Je pense soudain à Jean Teulé qui fait paraître chez Fayard « Charly 9 », ouvrage consacré à Charles IX , ce petit roi sanguinaire qui pensait vraiment qu’il n’avait pas besoin de peuple et que sa tâche, la plus haute, aurait été de le passer, ce petit peuple, un à un et jusqu’au dernier, par le fil de l’épée, mais voyant, à la fin de sa vie, du sang partout tant il en avait fait couler, cauchemardant, hurlant la nuit, et je pense aux pièces écrites par Shakespeare, Hamlet, Richard III, et je pense à Machiavel, et je pense à toute cette littérature, depuis Petrone jusqu’à Gilles Châtelet en passant par Rabelais ou Madame de Lafayette, qui met en garde, qui montre du doigt par le roman, l’essai ou le théâtre, toute cette littérature donc que l’on veut remiser au musée des antiquités. Car elle est pernicieuse pour les pouvoirs, elle est pernicieuse car elle fait réfléchir.

Il faut un peuple à la mesure de ses dirigeants, acculturé, déculturé, abruti – regardez la France, elle s’est choisie les dirigeants les plus bêtes, les plus âpres au gain, des députés qui se votent en catimini six ans de rémunération si leur mandat n’est pas reconduit, six ans sans pointer à l’ANPE, six ans sans obligation de rechercher un emploi, six ans à nous faire un pied-de-nez moqueur, avez-vous vu le vide qui règne dans l’hémicycle ? pas d’obligation de pointer non plus à la Chambre, à boire leur temps libre à votre santé tandis que ferment les hôpitaux, pas rentables, et puis c’est pour les pauvres, les hôpitaux, les pauvres et les immigrés, et les pauvres ne votent pas, les immigrés non plus, ceux qui votent, ceux qui y croient encore, le font les yeux fermés, au petit bonheur la chance, comme au super-marché lorsqu’on hésite entre un jambon aux phosphates et un poulet au hormones, tous deux bourrés d’antibiotiques, nourris aux OGM arrosés de pesticides et irradiés pour la conservation, on se sait jamais, ça pourrait pourrir trop vite ces viandes insanes…

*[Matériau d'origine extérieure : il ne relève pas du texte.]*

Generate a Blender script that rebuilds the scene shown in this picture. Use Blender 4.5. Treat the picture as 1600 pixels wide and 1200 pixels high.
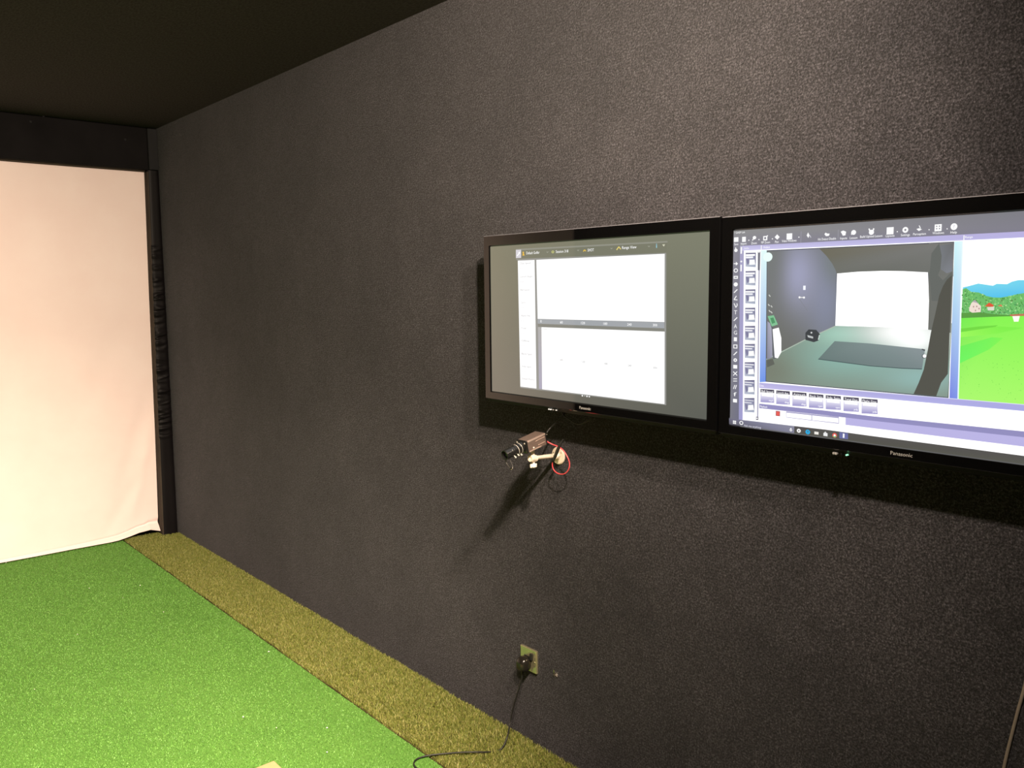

Mais ces jours-ci, je vois les représentants des diverses confessions s’élever contre un jeu douteux que le pouvoir français voudrait leur faire jouer. Il faut dire que j’en ai rencontré de très biens, des grands rabbins passionnés de littérature arabe par exemple, tout un monde religieux passionné par les différentes cultures religieuses et profanes. Il y a des gens biens partout, qu’ils soient en robe ou non, des gens qui n’hésitent pas à apprendre et à parler une bonne demi-douzaine de langues, à lire Stendhal ou Kadaré, à piocher au hasard dans les librairies et les bibliothèques, à ne pas se laisser berner par l’hypocrisie ou le prosélytisme ambiants.

Ce n’est pas parce que nos dirigeants sont incultes, intéressés, vénaux, qu’il faut leur ressembler.

Croire, pourquoi pas ? Mais douter, pour faire cartésien, s’indigner ou résister, pour faire hesselien, se révolter, pour faire révolutionnaire, ça n’est pas mal non plus.